Top 5 Influential Books

Dear Coach – Sara Erdner

Dear Coach is a culmination of letters written by athletes to their coaches. In these letters, the athletes are either thanking their coach for their experience or communicating how the coach's treatment let the athlete down. This book was eye-opening because it showed a common theme of what makes a good coach and a bad coach through different lenses of athletes. A good coach cares about their athletes outside the sport. All the coaches mentioned took care of their athletes, checked in on them, and treated them with respect. The themes found in a bad coach were the exact opposite, one who only cared about athlete performance, never checked in, and showed little to no respect.

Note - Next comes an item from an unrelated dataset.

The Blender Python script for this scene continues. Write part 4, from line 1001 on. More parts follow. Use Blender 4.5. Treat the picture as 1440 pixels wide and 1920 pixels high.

This book reinforced what I already do, going beyond the athlete and seeing the student in front of me as a person. What we do today creates ripples in these athletes' lives, and they will remember their time spent with us. We told their parents we would take care of them, they trusted us to do that when they dropped their son or daughter off with us, and it is on us to follow through with that promise.

Daring Greatly – Brené Brown

I first heard of Brené Brown through a Ted Talk she gave about vulnerability. After listening to her speak, I immediately bought her book Daring Greatly. The book focuses on being more vulnerable, allowing us to be better for ourselves and those around us. What I took away from the book is that to be vulnerable is to lean into our insecurities and mistakes. Making mistakes is nothing to be ashamed of, and it happens to everyone. We should not let these things control our lives and dictate how we live after they occur. By leaning into them, overcoming them, then we are daring greatly. Daring greatly allows us to be vulnerable, making it easier for others to connect with us and create relationships or lead.

I Hear You – Michael Sorensen

A lot of what we do as coaches is tell others what to do. There are times when we must listen, and by the nature of our careers, we forget how to do so.  I Hear You is a book that describes four steps that we can implement to listen better and validate those who need us. This book was great because you can go and implement them as soon as you read about the steps. By learning how to listen better, we can strengthen our relationships with those around us and avoid conflict. Strength and conditioning is about working with a team of students and professionals to all reach the same goal. If we cannot listen to what is going on around us, what a student or colleague is telling us, we will not achieve any goal.

Movement Over Maxes – Zach Dechant

Zach Dechant has become a popular figure through social media for what he has accomplished with the TCU baseball team. His book Movement Over Maxes is one of my influential books because I agree with the over-arching philosophy. Athletes must be able to move well before adding load to movements. If an athlete adds load to a poor movement pattern, we increase the risk of injury when our job is to reduce. Coach Dechant's methodology of grooved regressions, bodyweight progressions, and main movements is easy to implement with athletes. It allows you to program a body movement and adapt it to any training age.

Gamespeed: Movement Training for Superior Sports Performance - Ian Jeffreys

Professor Jeffreys’ book, Gamespeed, is one of the best books I have read to progress my career. The gamespeed system is unique because it is a constraints-based system with a clear progression of phases. Each phase increases movement complexity, problem-solving skills, and sports specificity. The addition of problem-solving and chaos is critical in movement training because the more we can teach an athlete to run through the OODA loop in game-like scenarios, the more prepared they can be. Through its detailed and easy-to-understand framework, I use it as the basis for my movement sessions and as a unit in my internship curriculum for undergraduates to professional interns.